As Turks living in Germany, the couple never managed to acquire citizenship even though Mesut was born and raised here. But thanks to Saliha's delivery just three hours after a new nationality law took effect, Seyma automatically became a German citizen even though there is not a drop of German blood in her veins.

"These babies born today won't experience what I went through," said Cem Ozdemir, a Greens party legislator and the first ethnic Turk elected to the German Parliament. "They won't grow up here as foreigners. They will grow up as citizens, and it will change the future of the country."

Until this year, Germany maintained some of the strictest nationality laws in the world--based largely on a 1913 imperial decree that emphasized the primacy of ancestry over birthplace. But after a protracted and emotional debate, Parliament last year recognized the country's transformation into a multicultural society and made it easier for 7 million foreigners to secure a German passport.

"Some people still refuse to admit it, but Germany has become a colorful land with many cultures," said Marieluise Beck, the federal commissioner for foreign residents. "That's why it's nice these children finally have the possibility to say they are part of this country from the moment of their birth."

The new law reduces the required residency of new citizens from 15 to eight years. But the biggest change grants dual citizenship to foreign children born in Germany, as long as at least one of their parents has been living here for eight years. By age 23, the children must decide whether to keep German citizenship or that of their parents.

The status enjoyed by Seyma reflects a determination by the government to find ways to integrate a segment of the population that, until now, has been largely trapped between two cultures--alienated from both the homeland of their parents and the Germany in which they are raised.

But it also stems from Germany's demographic predicament. With one of the world's lowest birthrates, it has become dependent on younger foreign workers to sustain an aging population and the country's generous system of social benefits.

Already, one out of five Germans is past retirement age. Within 50 years, according to current trends, half the population will work to support the other half. A forthcoming U.N. report says that for the next 25 years Germany would need 500,000 immigrants a year to maintain its 82 million inhabitants at their present living standards.
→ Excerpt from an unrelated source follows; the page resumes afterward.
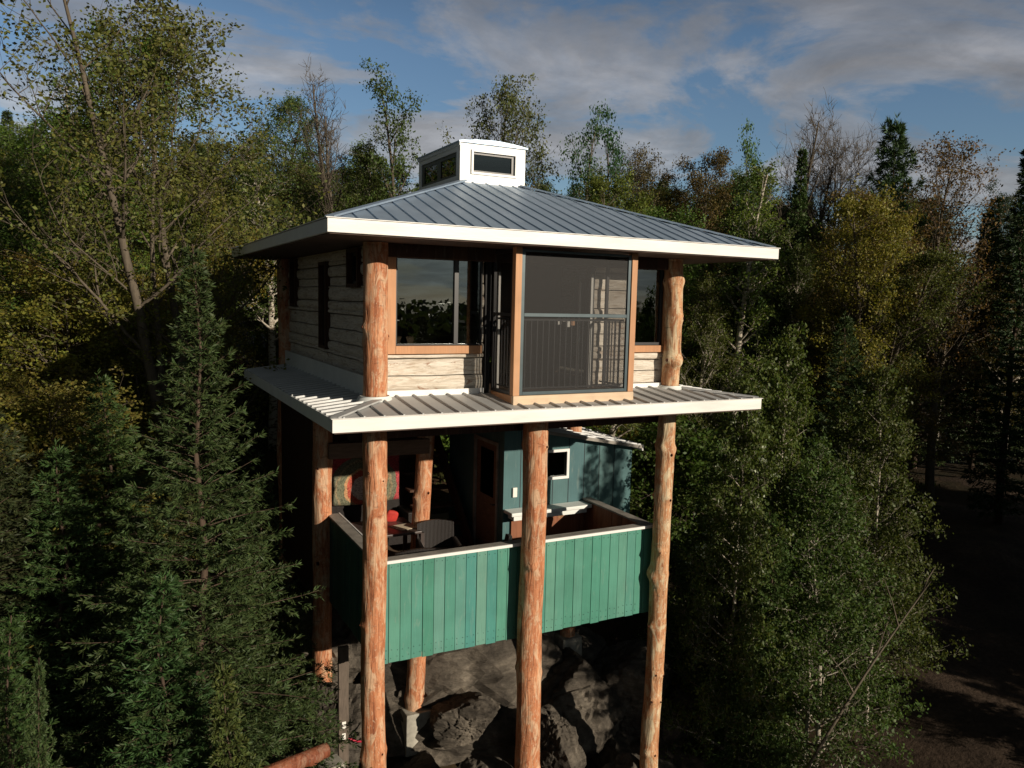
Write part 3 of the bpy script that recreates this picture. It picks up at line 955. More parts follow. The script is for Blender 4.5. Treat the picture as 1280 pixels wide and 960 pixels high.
# back of the sheltered storey: dark wall, stairs
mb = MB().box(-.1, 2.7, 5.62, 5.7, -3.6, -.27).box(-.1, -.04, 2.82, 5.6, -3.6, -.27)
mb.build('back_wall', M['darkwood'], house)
st = MB()
for i in range(8):
    z = DZ + .2 + i * .26; y = 3.0 + i * .27
    st.box(1.85, 2.62, y, y + .27, z, z + .04)
st.bar((2.66, 2.9, DZ + .1), (2.66, 5.3, DZ + 2.5), .05, .26)
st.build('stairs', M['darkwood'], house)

# ------------------------------------------------------------------ SHED
shed = empty('shed', (0, 0, 0))
tag(shed, 'teal board sided shed with a low sloping metal roof behind the deck railing', 'shed')
SX0, SX1, SY0, SY1 = 2.81, 5.36, 2.0, 4.3
zt = lambda x: -0.80 - (x - SX0) / (SX1 - SX0) * 0.48
# front wall with window opening
HX0, HX1, HZ0, HZ1 = 3.62, 4.00, -1.72, -1.30


def slab(x0, x1, z0, z1=None):
    a = z1 if z1 is not None else zt(x0) - .02
    b = z1 if z1 is not None else zt(x1) - .02
    return [(x0, SY0, z0), (x1, SY0, z0), (x1, SY0 + .08, z0), (x0, SY0 + .08, z0), (x0, SY0, a), (x1, SY0, b), (x1, SY0 + .08, b), (x0, SY0 + .08, a)]


mb = MB().hexa(slab(SX0, HX0, -3.2)).hexa(slab(HX1, SX1, -3.2)).hexa(slab(HX0, HX1, -3.2, HZ0))
mb.hexa([(HX0, SY0, HZ1), (HX1, SY0, HZ1), (HX1, SY0 + .08, HZ1), (HX0, SY0 + .08, HZ1), (HX0, SY0, zt(HX0) - .02), (HX1, SY0, zt(HX1) - .02), (HX1, SY0 + .08, zt(HX1) - .02), (HX0, SY0 + .08, zt(HX0) - .02)])
mb.build('wall', M['teal'], shed)
mb = MB().box(SX1 - .08, SX1, SY0 + .08, SY1, -3.2, zt(SX1) - .02).box(SX0 + .08, SX1 - .08, SY1 - .08, SY1, -3.2, zt(SX1) - .03)
mb.box(SX0, SX0 + .08, SY0 + .08, 2.2, -3.4, zt(SX0) - .02).box(SX0, SX0 + .08, 3.15, SY1, -3.4, zt(SX0) - .02).box(SX0, SX0 + .08, 2.2, 3.15, -1.12, zt(SX0) - .02)
mb.build('wall', M['teal_side'], shed)
mb = MB()
x = SX0 + .31
while x < SX1 - .1:
    if not (HX0 - .05 < x < HX1 + .05):
        mb.box(x - .008, x + .008, SY0 - .002, SY0 + .01, -3.3, zt(x) - .05)
    else:
        mb.box(x - .008, x + .008, SY0 - .002, SY0 + .01, -3.3, HZ0 - .05)
    x += .31
mb.build('board_gap', M['batten'], shed)
f = MB(); w = .045
f.box(HX0 - w, HX1 + w, SY0 - .025, SY0 + .02, HZ0 - w, HZ0).box(HX0 - w, HX1 + w, SY0 - .025, SY0 + .02, HZ1, HZ1 + w).box(HX0 - w, HX0, SY0 - .025, SY0 + .02, HZ0, HZ1).box(HX1, HX1 + w, SY0 - .025, SY0 + .02, HZ0, HZ1)
fo = f.build('window', M['white'], shed)
MB().box(HX0, HX1, SY0 + .02, SY0 + .026, HZ0, HZ1).build('pane', M['glass'], fo)
# roof
rf = MB()
y0, y1 = SY0 - .16, SY1 + .1
xa, xb = SX0 - .05, SX1 + .10
rf.hexa([(xa, y0, zt(xa)), (xb, y0, zt(xb)), (xb, y1, zt(xb)), (xa, y1, zt(xa)), (xa, y0, zt(xa) + .03), (xb, y0, zt(xb) + .03), (xb, y1, zt(xb) + .03), (xa, y1, zt(xa) + .03)])
y = y0 + .05
ro = rf.build('roof', M['roof_low'], shed)
rb = MB()
while y < y1:
    rb.hexa([(xa, y - .014, zt(xa) + .03), (xb, y - .014, zt(xb) + .03), (xb, y + .014, zt(xb) + .03), (xa, y + .014, zt(xa) + .03), (xa, y - .009, zt(xa) + .055), (xb, y - .009, zt(xb) + .055), (xb, y + .009, zt(xb) + .055), (xa, y + .009, zt(xa) + .055)])
    y += .229
rb.build('rib', M['roof_low'], ro)
MB().box(xb, xb + .03, y0, y1, zt(xb) - .06, zt(xb) + .035).build('fascia', M['white'], ro)
MB().hexa([(xa, y0 - .02, zt(xa) - .02), (xb, y0 - .02, zt(xb) - .02), (xb, y0, zt(xb) - .02), (xa, y0, zt(xa) - .02), (xa, y0 - .02, zt(xa) + .034), (xb, y0 - .02, zt(xb) + .034), (xb, y0, zt(xb) + .034), (xa, y0, zt(xa) + .034)]).build('fascia', M['caprail'], ro)
# door on the shed's left side
dr = MB().box(SX0 + .02, SX0 + .06, 2.26, 3.09, DZ + .02, -1.18).build('door', M['interior'], shed)
MB().box(SX0 + .012, SX0 + .019, 2.42, 2.92, -2.1, -1.3).build('pane', M['glass_small'], dr)
MB().box(SX0 - .02, SX0 + .05, 2.2, 2.26, DZ, -1.12).box(SX0 - .02, SX0 + .05, 3.09, 3.15, DZ, -1.12).box(SX0 - .02, SX0 + .05, 2.26, 3.09, -1.18, -1.12).build('door_frame', M['caprail'], shed)
MB().tube([(SX0 + .02, 2.34, -2.2), (SX0 - .03, 2.34, -2.2), (SX0 - .03, 2.42, -2.2)], .012, 8).build('handle', M['iron'], dr)
sw = MB().box(2.97, 3.05, SY0 - .035, SY0, -2.0, -1.84).build('outlet_box', M['plastic'], shed, bevel=.006)
# counter ledge with bracket
MB().box(2.82, 4.36, SY0 - .30, SY0 - .002, -2.25, -2.19).build('counter', M['offwhite'], shed, bevel=.012)
MB().box(2.9, 4.3, SY0 - .22, SY0 - .004, -2.34, -2.255).build('counter_apron', M['offwhite'], shed)
MB().hexa([(4.02, SY0 - .05, -2.345), (4.06, SY0 - .05, -2.345), (4.06, SY0 - .01, -2.75), (4.02, SY0 - .01, -2.75), (3.80, SY0 - .05, -2.345), (3.84, SY0 - .05, -2.345), (4.03, SY0 - .01, -2.75), (4.01, SY0 - .01, -2.75)]).build('bracket', M['fir'], shed)
MB().box(2.95, 4.36, SY0 - .04, SY0 - .005, -3.2, -2.35).build('lower_board', M['fence_in_x'], shed)
pb = MB().box(3.42, 3.56, SY0 - .10, SY0 - .06, -2.85, -2.36).build('yellow_board', M['yellow'], None, bevel=.01)
tag(pb, 'short yellow board standing under the white counter of the teal shed', 'board')

# ------------------------------------------------------------------ furniture on the deck
table = empty('dining_table', (1.12, 2.62, DZ))
tag(table, 'low dark table on the deck with a sheet of paper lying on it', 'table')
MB().box(-.55, .38, -.35, .55, .70, .74).build('tabletop', M['tabletop'], table, bevel=.008)
for sx, sy in ((-.5, -.3), (.4, -.3), (-.5, .5), (.4, .5)):
    MB().box(sx - .03, sx + .03, sy - .03, sy + .03, 0, .70).build('leg', M['tabletop'], table)
pp = MB().hexa([(-.1, -.2, 0), (.28, -.12, 0), (.14, .14, 0), (-.24, .1, 0), (-.1, -.2, .006), (.28, -.12, .006), (.14, .14, .006), (-.24, .1, .006)]).build('paper_sheet', M['paper'])
pp.location = (1.32, 2.62, DZ + .742); tag(pp, 'tan sheet of paper lying on the dark deck table', 'paper')


def wicker_chair():
    t = empty('wicker_chair', (0, 0, 0))
    sh = MB()
    sh.box(-.29, .29, -.28, .28, .12, .40)
    sh.build('seat', M['wicker'], t, bevel=.03)
    b = MB()
    n = 10
    for i in range(n):
        a0 = -.30 + .6 * i / n; a1 = -.30 + .6 * (i + 1) / n
        f0 = .04 * math.cos(PI * (a0 / .6)); f1 = .04 * math.cos(PI * (a1 / .6))
        b.hexa([(a0, .24 + f0, .38), (a1, .24 + f1, .38), (a1, .31 + f1, .38), (a0, .31 + f0, .38), (a0, .33 + f0, .84 + f0), (a1, .33 + f1, .84 + f1), (a1, .38 + f1, .84 + f1), (a0, .38 + f0, .84 + f0)])
    b.build('backrest', M['wicker'], t)
    for s in (-1, 1):
        MB().box(s * .30 - .035, s * .30 + .035, -.27, .28, .40, .62).build('arm', M['wicker'], t, bevel=.02)
        for yy in (-.24, .24):
            MB().tube([(s * .25, yy, 0), (s * .25, yy, .14)], .02, 8).build('leg', M['iron'], t)
    MB().box(-.26, .26, -.26, .22, .402, .47).build('cushion', M['tabletop'], t, bevel=.03)
    return t


c0 = wicker_chair()
c0.location = (.95, 1.45, DZ); c0.rotation_euler = (0, 0, PI)
tag(c0, 'dark wicker armchair nearest the green front railing, back turned to it', 'chair', 'wicker chairs round the deck table')
c1 = copy_tree(c0); c1.location = (1.68, 1.98, DZ); c1.rotation_euler = (0, 0, R(-12))
tag(c1, 'dark wicker armchair with a slatted back standing below the inner log post', 'chair')
c2 = copy_tree(c0); c2.location = (2.1, 1.2, DZ); c2.rotation_euler = (0, 0, R(-115))
tag(c2, 'dark wicker armchair turned towards the shed door', 'chair')


def cloth_mat():
    """faded patchwork: a red border, a grey green field with an arc and a pale panel"""
    m, nt, bs = mat('patterned_blanket')
    tc = nt.nodes.new('ShaderNodeTexCoord')
    sep = nt.nodes.new('ShaderNodeSeparateXYZ'); nt.links.new(tc.outputs['Object'], sep.inputs[0])
    cmb = nt.nodes.new('ShaderNodeCombineXYZ')
    nt.links.new(sep.outputs[0], cmb.inputs[0]); nt.links.new(sep.outputs[2], cmb.inputs[1])
    di = N(nt, 'ShaderNodeVectorMath', operation='DISTANCE'); di.inputs[1].default_value = (0.08, -0.16, 0)
    nt.links.new(cmb.outputs[0], di.inputs[0])
    dn = N(nt, 'ShaderNodeMath', operation='ADD')
    nt.links.new(di.outputs['Value'], dn.inputs[0])
    ns = noise_n(nt, texco(nt), 8, 3)
    sc = N(nt, 'ShaderNodeMath', operation='MULTIPLY'); sc.inputs[1].default_value = 0.10; nt.links.new(ns, sc.inputs[0])
    nt.links.new(sc.outputs[0], dn.inputs[1])
    c = ramp(nt, dn.outputs[0], [(0.0, (0.55, 0.45, 0.38)), (0.27, (0.42, 0.08, 0.045)), (0.36, (0.45, 0.25, 0.12)), (0.41, (0.15, 0.15, 0.09)), (0.53, (0.24, 0.19, 0.11)), (0.57, (0.14, 0.14, 0.09)), (0.66, (0.38, 0.05, 0.055))], 'CONSTANT')
    f = noise_n(nt, texco(nt), 38, 3, 0.8)
    c = mixc(nt, 0.8, c, ramp(nt, f, [(0.4, 0.35), (0.55, 1.2)]), 'MULTIPLY')
    nt.links.new(c, bs.inputs['Base Color']); bs.inputs['Roughness'].default_value = 0.9
    return m


M['cloth'] = cloth_mat()
sofa = empty('bench_sofa', (1.0, 3.9, DZ))
tag(sofa, 'dark sofa in the shade at the back of the sheltered deck', 'sofa')
MB().box(-.75, .85, -.25, .5, .1, .42).build('seat', M['wicker'], sofa, bevel=.03)
MB().box(-.75, .85, .3, .5, .42, 1.0).build('backrest', M['wicker'], sofa, bevel=.03)
for sx in (-.72, .82):
    MB().box(sx - .06, sx + .06, -.25, .29, .421, .66).build('arm', M['wicker'], sofa, bevel=.02)
bl = MB()
n, k = 24, 12
vs, fs = [], []
for i in range(n + 1):
    for j in range(k + 1):
        u_, w_ = i / n, j / k
        vs.append((-.62 + 1.35 * u_, -.04 + .015 * math.sin(9 * u_) * (1 - w_) + .02 * noise.noise(Vector((u_ * 4, w_ * 4, 2))), -.42 + 1.0 * w_ - .03 * math.sin(PI * u_)))
for i in range(n):
    for j in range(k):
        a = i * (k + 1) + j
        fs.append((a, a + k + 1, a + k + 2, a + 1))
bl.add(vs, fs)
b = bl.build('patterned_blanket', M['cloth'], None, smooth=True)
b.location = (1.0, 4.10, -1.98)
sd = b.modifiers.new('solid', 'SOLIDIFY'); sd.thickness = .02
tag(b, 'red and olive patterned blanket hanging behind the deck table, half lit by the sun', 'blanket')
MB().tube([(0.1, 2.55, -1.40)] + [(0.1 + 4.4 * .0 + i * .2, 2.6, -1.40 + .0 + .002 * (i - 4) ** 2) for i in range(1, 9)], .008, 6)
cu = MB()
vs = []; fs = []
for i in range(9):
    for j in range(12):
        th = PI * i / 8; ph = 2 * PI * j / 12
        ex = lambda c: math.copysign(abs(c) ** .55, c)
        vs.append((.2 * ex(math.sin(th)) * ex(math.cos(ph)), .08 * ex(math.cos(th)), .2 * ex(math.sin(th)) * ex(math.sin(ph))))
for i in range(8):
    for j in range(12):
        fs.append((i * 12 + j, i * 12 + (j + 1) % 12, (i + 1) * 12 + (j + 1) % 12, (i + 1) * 12 + j))
cu.add(vs, fs)
c = cu.build('red_cushion', M['red'], None, smooth=True)
c.scale = (.55, .55, .55); c.location = (1.235, 3.0, -2.40); c.rotation_euler = (R(15), R(20), 0)
tag(c, 'small bright red cushion behind the table, half hidden by the left front log', 'cushion')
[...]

Germany is not the only European country suffering from a native population implosion. The U.N. report says Italy, which has the world's oldest population and lowest reproductive rate, will require another 300,000 immigrants annually for the next 25 years. For the 15 countries of the European Union as a whole, at least 150 million immigrants may be needed by 2025 to fill jobs and maintain current levels of tax revenues.

But given the hostility to increased immigration in many parts of Europe--fanned by fears that more jobs would be lost to foreigners willing to accept low wages--Germany and other countries appear to be following a two-track policy: imposing strict limits on immigration while trying harder to integrate those foreigners who already have arrived.
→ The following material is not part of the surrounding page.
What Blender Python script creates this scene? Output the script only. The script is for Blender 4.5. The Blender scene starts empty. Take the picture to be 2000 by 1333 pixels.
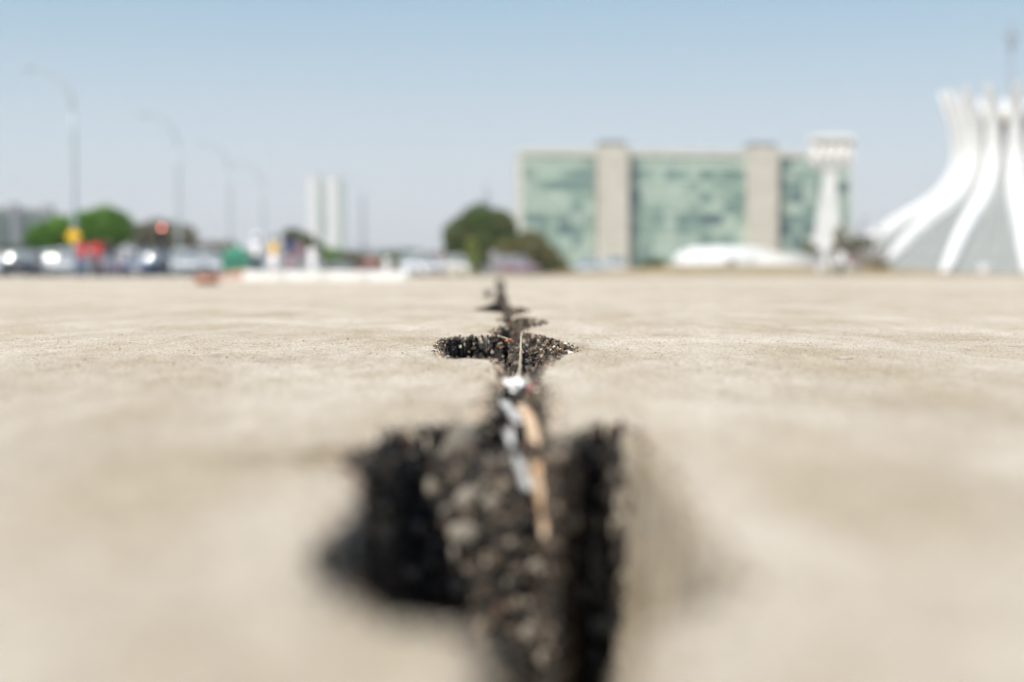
import bpy, bmesh, math, random
import numpy as np
from mathutils import Vector, Matrix, Quaternion
R = math.radians
PI = math.pi
random.seed(7)
rng = np.random.default_rng(7)
sc = bpy.context.scene

# ------------------------------------------------------------------ camera, light, exposure
CAM_H = 0.12
FPX = 2000 * 50 / 36.0
PITCH = math.atan((666.5 - 535) / FPX)
cam_d = bpy.data.cameras.new('camera')
cam = bpy.data.objects.new('camera', cam_d)
sc.collection.objects.link(cam)
cam.location = (0, 0, CAM_H)
cam.rotation_euler = (R(90) - PITCH, 0, 0)
cam_d.lens = 50
cam_d.sensor_width = 36
cam_d.clip_start = 0.01
cam_d.clip_end = 12000
cam_d.dof.use_dof = True
cam_d.dof.focus_distance = 2.38
cam_d.dof.aperture_fstop = 2.0
sc.camera = cam

SUN_EL = 52.0
SUN_DIR = Vector((-0.62 * math.cos(R(SUN_EL)), -0.785 * math.cos(R(SUN_EL)), math.sin(R(SUN_EL)))).normalized()
world = bpy.data.worlds.new('World')
sc.world = world
world.use_nodes = True
wn = world.node_tree
wn.nodes.clear()
wo = wn.nodes.new('ShaderNodeOutputWorld')
wb = wn.nodes.new('ShaderNodeBackground')
sky = wn.nodes.new('ShaderNodeTexSky')
sky.sky_type = 'NISHITA'
sky.sun_disc = False
sky.sun_elevation = R(SUN_EL)
sky.sun_rotation = math.atan2(SUN_DIR.x, SUN_DIR.y)
sky.altitude = 1100
sky.air_density = 1.0
sky.dust_density = 1.5
sky.ozone_density = 1.0
wb.inputs['Strength'].default_value = 0.115
# dry-season haze: the sky pales towards the horizon all the way round
tcw = wn.nodes.new('ShaderNodeTexCoord'); sepw = wn.nodes.new('ShaderNodeSeparateXYZ')
wn.links.new(tcw.outputs['Generated'], sepw.inputs[0])
rampw = wn.nodes.new('ShaderNodeValToRGB')
stops = [(0.0, (0.72, 0.76, 0.785)), (0.04, (0.69, 0.735, 0.77)), (0.10, (0.575, 0.675, 0.745)), (0.19, (0.345, 0.53, 0.66)), (0.42, (0.22, 0.36, 0.55)), (1.0, (0.12, 0.23, 0.43))]
el = rampw.color_ramp.elements
el[0].position = stops[0][0]; el[1].position = stops[-1][0]
for p_, c_ in stops[1:-1]: el.new(p_)
for e_, (p_, c_) in zip(sorted(el, key=lambda q: q.position), stops): e_.color = (*c_, 1)
wn.links.new(sepw.outputs[2], rampw.inputs[0])
sclw = wn.nodes.new('ShaderNodeVectorMath'); sclw.operation = 'SCALE'; sclw.inputs['Scale'].default_value = 7.0
wn.links.new(rampw.outputs[0], sclw.inputs[0])
mr = wn.nodes.new('ShaderNodeMapRange'); mr.inputs['From Min'].default_value = 0.12; mr.inputs['From Max'].default_value = 0.6
mr.inputs['To Min'].default_value = 0.9; mr.inputs['To Max'].default_value = 0.25
wn.links.new(sepw.outputs[2], mr.inputs['Value'])
mixw = wn.nodes.new('ShaderNodeMix'); mixw.data_type = 'RGBA'
wn.links.new(mr.outputs[0], mixw.inputs['Factor']); wn.links.new(sky.outputs[0], mixw.inputs[6]); wn.links.new(sclw.outputs[0], mixw.inputs[7])
wn.links.new(mixw.outputs[2], wb.inputs[0])
wn.links.new(wb.outputs[0], wo.inputs[0])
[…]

After years of absorbing asylum seekers, refugees and other foreigners, Germany has started to experience a net population outflow. In 1998, for example, 606,000 foreigners came to Germany while 639,000 people left.

The rising number of departures is attributed in part to the repatriation of refugees who settled in Germany during the 1991-1995 wars in Bosnia and Croatia. But it also reflects a growing disenchantment with life in Germany and a desire among many Turks and older immigrants who have built up enough of a nest egg to return to their native lands.
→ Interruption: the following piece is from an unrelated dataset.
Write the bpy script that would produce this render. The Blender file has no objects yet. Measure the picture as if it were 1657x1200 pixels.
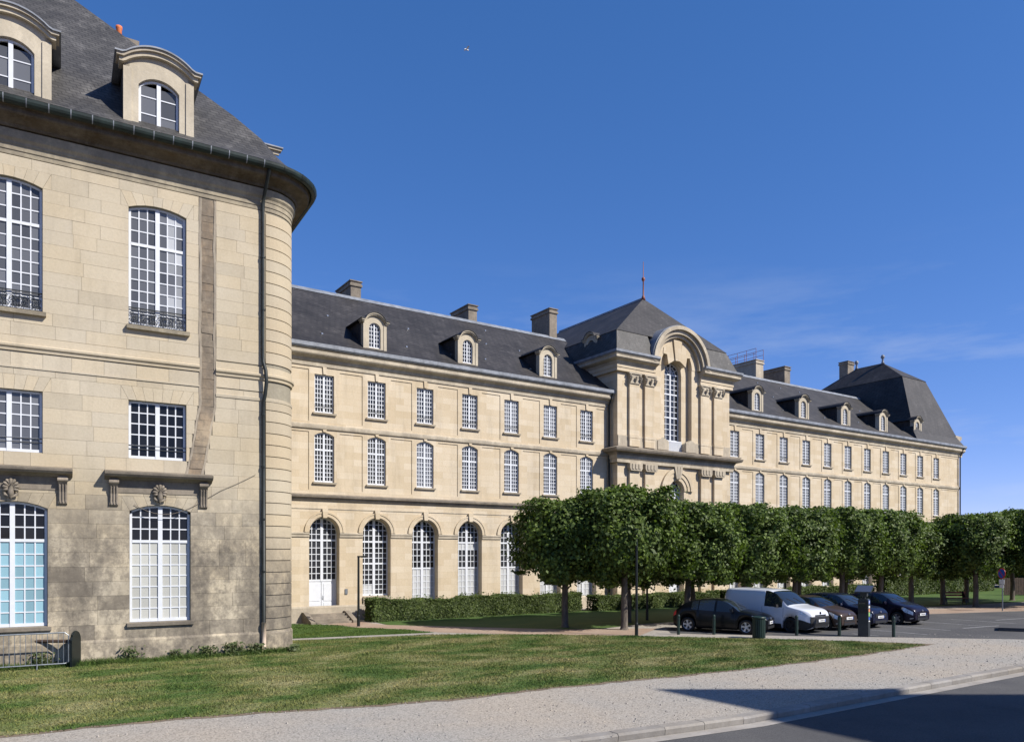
import bpy, math, random
import numpy as np
from mathutils import Vector, Matrix

R = math.radians
random.seed(7)
rng = np.random.default_rng(11)
scene = bpy.context.scene
COL = scene.collection

# ------------------------------------------------------------------ camera
cam_data = bpy.data.cameras.new('camera')
cam = bpy.data.objects.new('camera', cam_data)
COL.objects.link(cam)
scene.camera = cam
EYE = 3.4
FX, FY = 0.55793, 0.82989            # view direction in plan (X along the long facade)
cam.location = (0, 0, EYE)
cam.rotation_euler = (R(90), 0, -math.atan2(FX, FY))
cam_data.sensor_width = 36
cam_data.lens = 1231 / 1657 * 36
cam_data.shift_y = 296 / 1657
cam_data.clip_start = 0.1
cam_data.clip_end = 5000

# ------------------------------------------------------------------ sky and sun
SUN_AZ, SUN_EL = R(34), R(42)        # azimuth measured from -Y towards +X
sun_dir = Vector((math.sin(SUN_AZ) * math.cos(SUN_EL), -math.cos(SUN_AZ) * math.cos(SUN_EL), math.sin(SUN_EL)))
world = bpy.data.worlds.new('World')
scene.world = world
world.use_nodes = True
wn, wl = world.node_tree.nodes, world.node_tree.links
wn.clear()
w_out = wn.new('ShaderNodeOutputWorld')
w_bg = wn.new('ShaderNodeBackground')
w_sky = wn.new('ShaderNodeTexSky')
w_sky.sky_type = 'NISHITA'
w_sky.sun_disc = False
w_sky.sun_elevation = SUN_EL
w_sky.sun_rotation = math.atan2(sun_dir.x, sun_dir.y)
w_sky.altitude = 50
w_sky.air_density = 0.6
w_sky.dust_density = 0.05
w_sky.ozone_density = 2.5
w_bg.inputs['Strength'].default_value = 0.15
# thin wisps of cirrus, a property of the sky in every direction
w_tc = wn.new('ShaderNodeTexCoord')
w_map = wn.new('ShaderNodeMapping')
w_map.inputs['Scale'].default_value = (1.6, 1.6, 9.0)
w_map.inputs['Rotation'].default_value = (R(8), R(-10), 0)
w_noise = wn.new('ShaderNodeTexNoise')
w_noise.inputs['Scale'].default_value = 2.3
w_noise.inputs['Detail'].default_value = 9
w_noise.inputs['Roughness'].default_value = 0.62
w_ramp = wn.new('ShaderNodeValToRGB')
w_ramp.color_ramp.elements[0].position = 0.50
w_ramp.color_ramp.elements[0].color = (0, 0, 0, 1)
w_ramp.color_ramp.elements[1].position = 0.92
w_ramp.color_ramp.elements[1].color = (0.42, 0.42, 0.42, 1)
w_mix = wn.new('ShaderNodeMixRGB')
w_mix.inputs['Color2'].default_value = (3.0, 3.3, 3.9, 1)
w_gam = wn.new('ShaderNodeHueSaturation')
w_gam.inputs['Saturation'].default_value = 1.3
wl.new(w_tc.outputs['Generated'], w_map.inputs['Vector'])
wl.new(w_map.outputs[0], w_noise.inputs['Vector'])
wl.new(w_noise.outputs['Fac'], w_ramp.inputs['Fac'])
w_sep = wn.new('ShaderNodeSeparateXYZ')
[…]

The first surge in Turkish immigration to Germany came in the 1950s and 1960s, when the German government encouraged hundreds of thousands of Turks to move here because of a severe labor shortage.

"Many of them long ago gave up on the idea of ever becoming German," Ozdemir said. "They still consider themselves as foreigners even though they have been here for 30 years. And they still do not want to break their ties to the culture of their forefathers."

In recent weeks, Turkish newspapers in Germany have been urging people not to apply for German citizenship. They warn that by sacrificing their Turkish passport--as they would be required to do under the German law--Turks would surrender their rights to be buried in Turkey, or to operate a business or inherit property there.

While anxiety about giving up a Turkish passport has caused many older immigrants to balk at becoming German citizens--an estimated 40 percent of Germany's 2.2 million Turks are eligible but say they have no intention of applying--young people have shown no hesitation.

"We're backed up with about 40,000 applications for citizenship in Berlin alone, with the vast majority of them being young people," said Isabelle Kalbitzer, an immigration official with the city government. She said the largest number were Turks, followed by Iranians, former Yugoslavs, Egyptians and Vietnamese.

Foreigners in Europe

A recently passed law makes it easier for foreigners born in Germany to acquire citizenship. Although Germany remains among those European countries with the highest percentage of foreigners, more foreigners left last year than arrived. Experts believe this could indicate a new trend.

U.N. demographers predict that European countries, plagued with negative birthrates, will need many immigrants in the next 25 years to keep the population at 1995 levels.

Number of immigrants needed:

European Union 35 million

Germany 15 million

Italy 9 million

France 2 million

If European Union nations want to keep the current ratio of retirees to workers, they would have to import 150 million immigrants by 2025.